Disposition der Schuke-Orgel, 1935

Hauptwerk I C-g’’’ Schwellwerk II C-g’’’ Pedal C-f ’
1. Principal 8’ 5. Gedackt 8’ 12. Subbaß 16’
2. Gemshorn 8’ 6. Aeoline 8’ 13. Baßflöte 8’ (Transmission aus 5.)
3. Rohrflöte 4’ 7. Principal 4’ 14. Flöte 2’
4. Zimbel 3fach (C = 1’, 2/3’, 1/2’) 8. Waldflöte 2’ 15. Dulcian 16’
9. Sifflöte 11/3’ 16. Krummhorn 4’ (Transmission aus 11.)
10. Sesquialtera 2fach  (C = 2 2/3’, 1 3/5’)
11. Krummhorn 8’

Elektrische Taschenladen, fahrbarer Spieltisch, Jalousieschweller II,
Manualkoppel, Pedalkoppel I, Pedalkoppel II, freie Kombination, Tutti.
Opus 147 der Orgelbauanstalt Alexander Schuke Potsdam, erbaut 1935.

Reparaturen der früheren Schuke-Orgel

1965 folgte eine Reparatur der Orgel, doch führten Verschleißerscheinungen an den elektrischen Kontakten immer wieder zu Störungen.
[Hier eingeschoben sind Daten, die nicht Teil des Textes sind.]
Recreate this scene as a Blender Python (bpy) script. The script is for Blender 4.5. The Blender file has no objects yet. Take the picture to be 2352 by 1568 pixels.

Am 20. Juli 1972 erhielt die Firma Schuke den Auftrag zur Durchführung einer Generalinstandsetzung. Während der Reparaturarbeiten nutzte ein Orgelbauer die Gelegenheit, um mit der im Turm befindlichen Anlegeleiter über die wenige Schritte von der Kapelle entfernte Mauer zum Gelände des Jagdschlosses nach Westberlin zu fliehen. Obwohl die Arbeiten von einem Kollegen zu Ende geführt werden konnten, waren sie nicht lange von Erfolg gekrönt. Eindringendes Regenwasser setzte der empfindlichen elektrischen Technik so zu, daß dem Instrument bald kein Ton mehr zu entlocken war.